By Alan Nathan © 2006 FrontPageMag

The Observer in Britain reported on December 10:

Cabinet ministers have been told by the Foreign Office to drop the phrase “war on terror” and other terms seen as liable to anger British Muslims and increase tensions more broadly in the Islamic world.

They’re conducting a response to threats in a way that comports with the approval of our enemies’ sympathizers. Again we’re reminded of the UK’s more dysfunctional politicos, as they accept yet another standard based on a flawed measure. Why do so many of us in the West pathetically demonstrate a double-standard tolerance for the intolerance of others against us? If Muslim leaders are correct when saying that the bin Ladens, al-Zawahiris, and Hassan Nasrallahs of the world don’t equal Islam, then it inextricably follows that our actions against those terrorists do not equal an attack on Islam – once separated, always separated. As I’ve argued before, if it’s wrong to assume guilt based on ethnicity, then it’s equally wrong to shield guilt based on ethnicity. Why is this concept such a daunting challenge to surmount?

Once the proud gatekeepers of original thought and reasoned nuance, our British cousins have apparently renewed their romantic preference for cousins in general. It’s difficult to imagine another more clarifying explanation for their latest slippage in deductive reasoning. If not amorous cousins, then perhaps their moms and sons have again become a skosh too close. To what else can we attribute such inbred thinking?
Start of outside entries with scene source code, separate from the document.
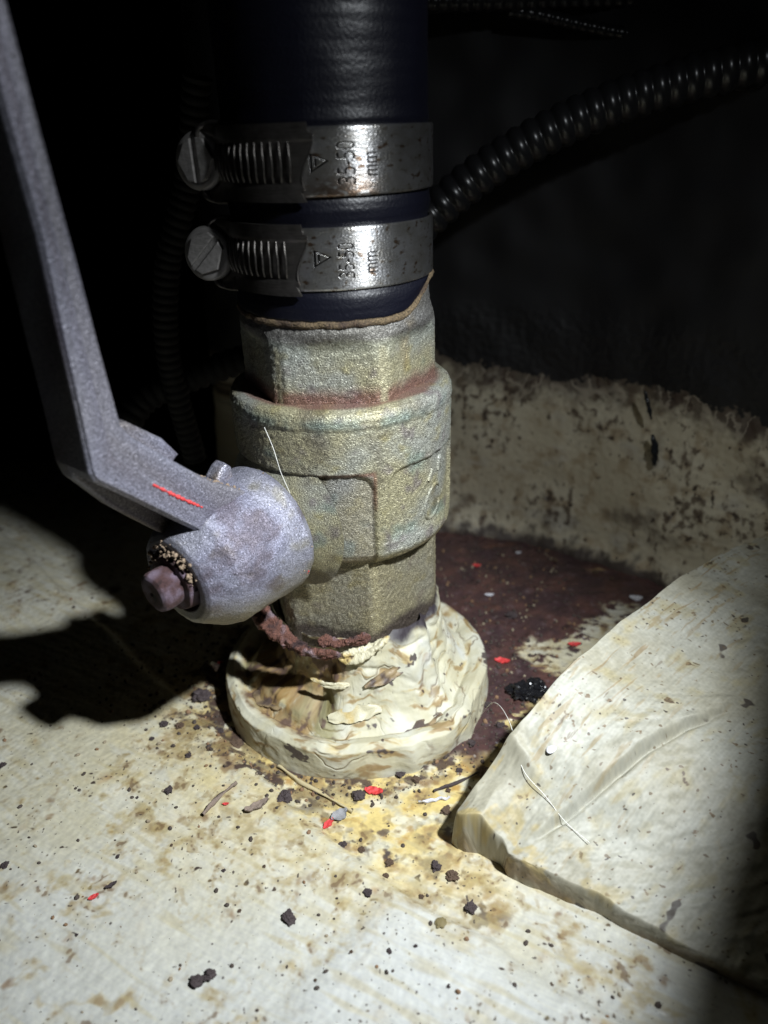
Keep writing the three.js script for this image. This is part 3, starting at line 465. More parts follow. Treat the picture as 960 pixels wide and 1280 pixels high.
// lever frame: X = out along the stem, Y = up, Z = towards the hidden side
const LO = V(0, 0.0755, 0), LX = V(-0.64034, -0.05178, 0.76634), LY = V(-0.0332, 0.99866, 0.03973), LZ = V(-0.76737, 0, -0.6412);
const LM = new THREE.Matrix4().makeBasis(LX, LY, LZ).setPosition(LO);
{
  // stem neck grown out of the body
  const neck = turned([[0.0098, 0.046], [0.0100, 0.034], [0.0108, 0.0310], [0.0128, 0.0286], [0.0165, 0.0262], [0.020, 0.0240]], 160, (ph, r, y) => [r * (1 + 0.03 * noise(Math.sin(ph) * 2, Math.cos(ph) * 2, y * 200)) + 0.00015 * noise(Math.sin(ph) * 14, Math.cos(ph) * 14, y * 900), y], 0.024, 0.0004);
  neck.applyMatrix4(new THREE.Matrix4().makeRotationZ(-Math.PI / 2)); neck.applyMatrix4(LM); setColors(neck, patina);
  mesh('stem_neck', neck, M.bronze, valve);
  const zinc = (x, y, z) => { const n1 = fbm(x * 70, y * 70, z * 70, 4), n2 = fbm(x * 200, y * 200, z * 200, 4); let c = mixc([0.44, 0.44, 0.58], [0.54, 0.54, 0.64], ss(-0.3, 0.3, n1)); c = mixc(c, [0.42, 0.38, 0.26], 0.6 * ss(0.1, 0.45, n2)); return mixc(c, [0.19, 0.15, 0.18], 0.75 * ss(0.05, 0.35, -n1 + 0.5 * n2)); };
  const dirty = (k) => (x, y, z) => mixc(zinc(x, y, z), [0.30, 0.22, 0.13], k * ss(-0.2, 0.3, fbm(x * 160, y * 160, z * 160, 4)));
  const lever = new THREE.Group(); lever.name = 'lever'; valve.add(lever);
  const put = (name, geo, mat, cf) => { geo.applyMatrix4(LM); geo.computeVertexNormals; if (cf) setColors(geo, cf); return mesh(name, geo, mat, lever); };
  // hub: turned about the stem
  const hub = turned([[0.004, 0.0555], [0.0078, 0.0557], [0.0080, 0.0582], [0.0100, 0.0584], [0.0112, 0.0578], [0.0152, 0.0520], [0.0162, 0.0490], [0.0165, 0.0400], [0.0168, 0.0318], [0.0158, 0.0300], [0.011, 0.0300]], 260, (ph, r, y) => {
    const k = r / 0.0165; return [r + 0.00022 * k * noise(Math.sin(ph) * 5, Math.cos(ph) * 5, y * 300) + 0.0001 * noise(Math.sin(ph) * 20, Math.cos(ph) * 20, y * 1200) - 0.0012 * k * ss(-20, -80, ph / D) * 0, y];
  }, 0.024, 0.0004);
  hub.rotateZ(-Math.PI / 2);
  put('hub', hub, M.lever, (x, y, z) => mixc(zinc(x, y, z), [0.46, 0.42, 0.28], 0.7 * ss(0.073, 0.062, y)));
  // handle: cranked bar extruded across its width
  const pts = [[0.0355, 0.0130], [0.0478, 0.0222], [0.0546, 0.0293], [0.0630, 0.0383], [0.0648, 0.0415], [0.0650, 0.0560], [0.0650, 0.0722], [0.0653, 0.0923], [0.0653, 0.145], [0.0706, 0.145], [0.0707, 0.0947], [0.0708, 0.0760], [0.0718, 0.0606], [0.0726, 0.0464], [0.0735, 0.0350], [0.0730, 0.0332], [0.0647, 0.0244], [0.0526, 0.0112], [0.0440, 0.0040]];
  const bar = (P, z0, z1, bev) => { const s = new THREE.Shape(); P.forEach(([x, y], i) => i ? s.lineTo(x, y) : s.moveTo(x, y)); const g = new THREE.ExtrudeGeometry(s, { depth: z1 - z0 - 2 * bev, bevelEnabled: true, bevelSize: 0, bevelOffset: -bev * 0.9, bevelThickness: bev, bevelSegments: 3, steps: 1 }); g.translate(0, 0, z0 + bev); return g; };
  const barG = (P, z0, z1, bev) => { const s = new THREE.Shape(); P.forEach(([x, y], i) => i ? s.lineTo(x, y) : s.moveTo(x, y)); const g = new THREE.ExtrudeGeometry(s, { depth: z1 - z0 - 2 * bev, bevelEnabled: true, bevelSize: bev, bevelOffset: -bev, bevelThickness: bev, bevelSegments: 3 }); g.translate(0, 0, z0 + bev); return boxUV(g, 0.024); };
  put('handle', barG(pts, -0.0058, 0.0070, 0.0009), M.lever, dirty(0.25));
  const rib = [[0.0480, 0.0150], [0.0600, 0.0272], [0.0683, 0.0365], [0.0684, 0.0440], [0.0678, 0.0722], [0.0680, 0.145], [0.0701, 0.145], [0.0702, 0.0760], [0.0713, 0.0606], [0.0721, 0.0464], [0.0729, 0.0352], [0.0725, 0.0337], [0.0645, 0.0251], [0.0528, 0.0123], [0.0490, 0.0088]];
  put('parting_rib', barG(rib, -0.0062, -0.0045, 0.0003), M.lever, dirty(0.15));
  put('handle_lug', barG([[0.0635, 0.0400], [0.0600, 0.0392], [0.0530, 0.0328], [0.0500, 0.0280], [0.0540, 0.0255], [0.0640, 0.0360]], 0.0005, 0.0066, 0.0008), M.lever, dirty(0.5));
  put('stop_lug', barG([[0.0360, 0.0130], [0.0362, 0.0188], [0.0376, 0.0203], [0.0392, 0.0196], [0.0412, 0.0178], [0.0425, 0.0130]], 0.0015, 0.0060, 0.0010), M.lever, dirty(0.9));
  // 
  // stem end and nut, corroded
  const nutShape = new THREE.Shape(); for (let i = 0; i < 6; i++) { const a = i * 60 * D + 0.3, x = 0.0056 * Math.cos(a), y = 0.0056 * Math.sin(a); i ? nutShape.lineTo(x, y) : nutShape.moveTo(x, y); }
  const washer = turned([[0.003, 0.0598], [0.0066, 0.0596], [0.0070, 0.0590], [0.0070, 0.055]], 60, (ph, r, y) => [r * (1 + 0.08 * noise(ph * 2, y * 500, 151)), y], 0.024, 0.0004); washer.rotateZ(-Math.PI / 2);
  const rusty = (x, y, z) => { const n = fbm(x * 300, y * 300, z * 300, 4); return mixc(mixc([0.15, 0.07, 0.07], [0.36, 0.27, 0.36], ss(-0.1, 0.4, n)), [0.03, 0.016, 0.016], ss(0.1, 0.4, -n)); };
  put('washer', washer, M.rust, rusty).userData.label = 'rusty washer under the stem end';
  const stem = turned([[0.0005, 0.0648], [0.0036, 0.0648], [0.0045, 0.0643], [0.0048, 0.0633], [0.0048, 0.0575]], 80, (ph, r, y) => [r * (1 + 0.035 * noise(Math.sin(ph) * 2, Math.cos(ph) * 2, y * 300)) + 0.0001 * noise(ph * 9, y * 1500, 152), y], 0.024, 0.0003); stem.rotateZ(-Math.PI / 2);
  put('stem_end', stem, M.rust, rusty).userData.label = 'purple brown corroded stem end';
  put('arm_web', barG([[0.0440, 0.0036], [0.0500, 0.0058], [0.0540, 0.0086], [0.0580, 0.0118], [0.0625, 0.0170], [0.0670, 0.0225], [0.0730, 0.0318], [0.0735, 0.0348], [0.0647, 0.0290], [0.0526, 0.0150]], 0.0022, 0.0068, 0.0007), M.lever, dirty(0.9));
  // rubbed-on red paint and grit caught on the casting
  const streak = tubeAlong([[0.0618, 0.0279, -0.0062], [0.0571, 0.0230, -0.0062], [0.0517, 0.0178, -0.0062]], 0.00055, 6, 160, 0.01, (t) => 0.00006 + 0.00046 * Math.max(0, 0.35 + 0.3 * Math.sin(t * 3.1) + 0.9 * noise(t * 13, 3, 57) + 0.5 * noise(t * 40, 3, 58))); streak.applyMatrix4(new THREE.Matrix4()); put('paint_streak', streak, M.red);
  put('paint_streak', tubeAlong([[0.0322, -0.0062, -0.0154], [0.0326, -0.0080, -0.0146], [0.0328, -0.0098, -0.0134]], 0.0003, 6, 24, 0.01, (t) => 0.0001 + 0.0004 * Math.abs(noise(t * 6, 3, 59))), M.red);
  const G = rng(33), grit = [];
  const gp = () => { const q = new THREE.IcosahedronGeometry(1, 0), s = 0.00012 + 0.00045 * G() * G() * G(); q.scale(s * (0.6 + G()), s * (0.6 + 0.6 * G()), s); q.rotateY(G() * 6); return q; };
  for (let i = 0; i < 260; i++) { const q = gp(), k = i % 5; let p; if (k < 1) { const a = (60 + 120 * G()) * D; const rr = 0.0072 + 0.0034 * G(); p = [0.0584 + 0.0006 * G(), rr * Math.cos(a - 2.4), rr * Math.sin(a - 2.4)]; } else if (k === 2) { const a = G() * 6.28; const q1 = 0.0310 + 0.015 * G() * G(); p = [q1, 0.0166 * Math.cos(a), 0.0166 * Math.sin(a)]; } else { const f = G(); p = [0.040 + 0.03 * f, 0.0165 + 0.022 * f, -0.005 + 0.010 * G()]; } q.translate(...p); grit.push(q); }
  for (let i = 0; i < 34; i++) { const a = 0.35 + 2.9 * G(), rr = 0.0056 + 0.0042 * G(), q = new THREE.IcosahedronGeometry(1, 1), pp = q.attributes.position, sz = 0.0003 + 0.0008 * G() * G(); for (let v = 0; v < pp.count; v++) { const f = 1 + 0.6 * noise(pp.getX(v) * 1.7 + i, pp.getY(v) * 1.7, pp.getZ(v) * 1.7); pp.setXYZ(v, pp.getX(v) * f * sz, pp.getY(v) * f * sz, pp.getZ(v) * f * sz); } q.translate(0.0585 + 0.0006 * G(), rr * Math.sin(a), -rr * Math.cos(a)); q.computeVertexNormals(); grit.push(q); }
  const gm = mergeGeometries(grit); put('caught_grit', gm, std({ color: new THREE.Color(0.26, 0.19, 0.13), roughness: 0.85 })).userData.kind = 'stuff';
}

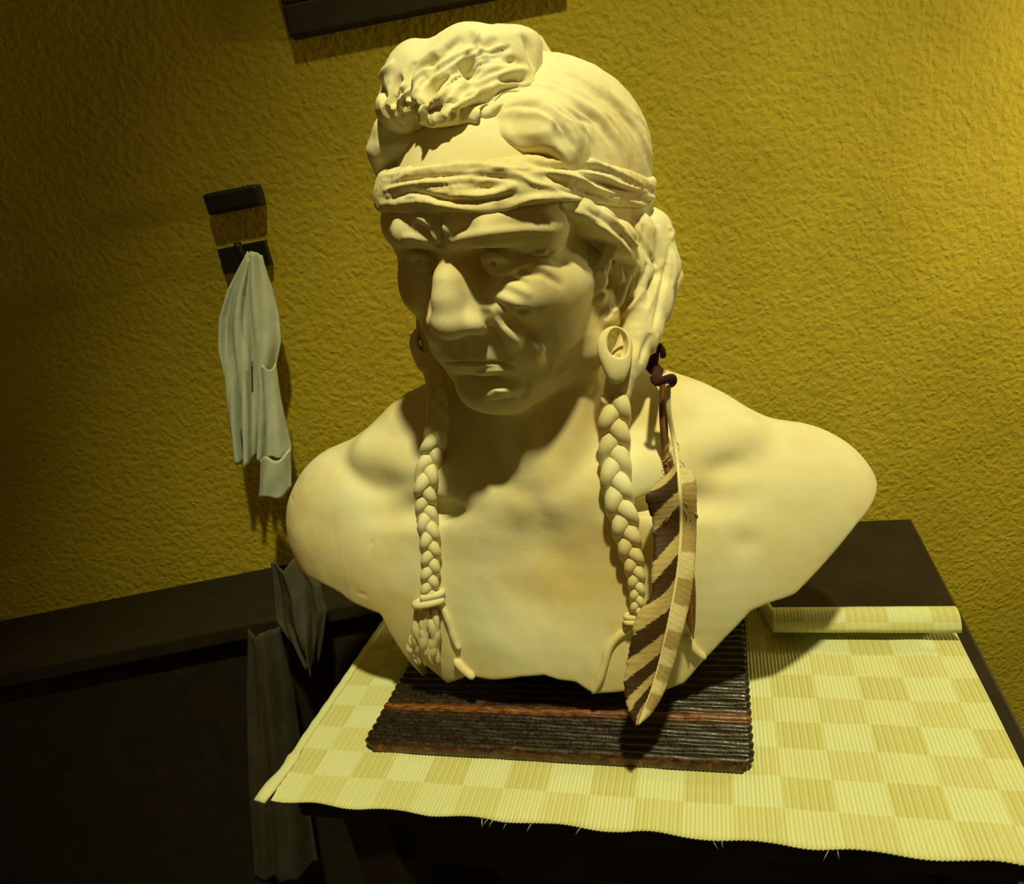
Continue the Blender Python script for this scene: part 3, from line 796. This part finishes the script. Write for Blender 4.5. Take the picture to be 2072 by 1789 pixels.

Regardless of the impetus, it’s grotesquely self-evident that when Britain’s Foreign Office announced their intent to propitiate the always predictable and artificial indignation of the more terrorist leaning components of the Muslim community, they were not only onboard the wrong boat of logic, they capsized it for the least credible reason – politically correct self-flagellation, the original thinking that brought the horrid “war on terror” phrase into existence.

More specifically, the phrase was coined as a way to avoid offending Muslims, and to differentiate the guilty from those who simply share their ethnicity and religion.

Many of us dislike the phrase, because it describes fighting a tactic or weapon instead fighting the people who use that weapon. We might as well be discussing the “war on grenades,” or the “battle against bombs.” It is for this reason the term should be treated with contempt, and not because it might be perceived as offensive – especially when more often than not said offense is falsely claimed for strategic gain. Asserted perceptions are illegitimate without corresponding foundation, but the lacking scholarship in both their press and ours enables all political charlatans to escape confrontation with that fact.

In September, I had the honor to moderate a debate at the plush Madison Hotel in Washington, D.C., hosted by The David Horowitz Freedom Center. The panel’s theme was on whether or not the “war on terror” should be called “World War III.” Panelists were: The Weekly Standard’s Bill Kristol, Vanity Fair’s Christopher Hitchens, Center for American Progress’s Lawrence Korb, and The Wall Street Journal’s Bret Stephens. Kristol and Hitchens expressed support for the Iraqi War, while Korb opposed it. Stephens argued that regardless of how we got in, it was still incumbent upon us to win.

As to the term “war on terror,” you had a three-to-one vote against it while the otherwise hawkish Bill Kristol was the only one agreeing with it. Hitchens explained that the name is less significant than would be its victorious conclusion in our favor.

Agreed. Whatever it is you might be arguing about can always be trumped by another priority. However, that comparatively less important issue still often requires a legitimate resolution, especially when its absence has the consequence of blurring our sense of the enemy’s true identity – fanatical jihadists.

Also cited in that Observer report:

Eliza Manningham-Buller, the head of MI5, recently stressed the threat from growing radicalization among young British Muslims. Whitehall officials believe that militants use a sense of war and crisis and a ‘clash of civilizations’ to recruit supporters, and thus the use of terms such as ‘war’, ‘war on terror’ or ‘battle’ can be counter-productive.

Can you believe this reasoning? Since when do any of us have control over the power of someone else’s delusion? And why should the enemy’s potential spin of what Britons may say become the governing measure of what they do say. This essentially relinquishes their communications to the dictates of an enemy now armed with yet another level of influence.

How is that anything but humiliating?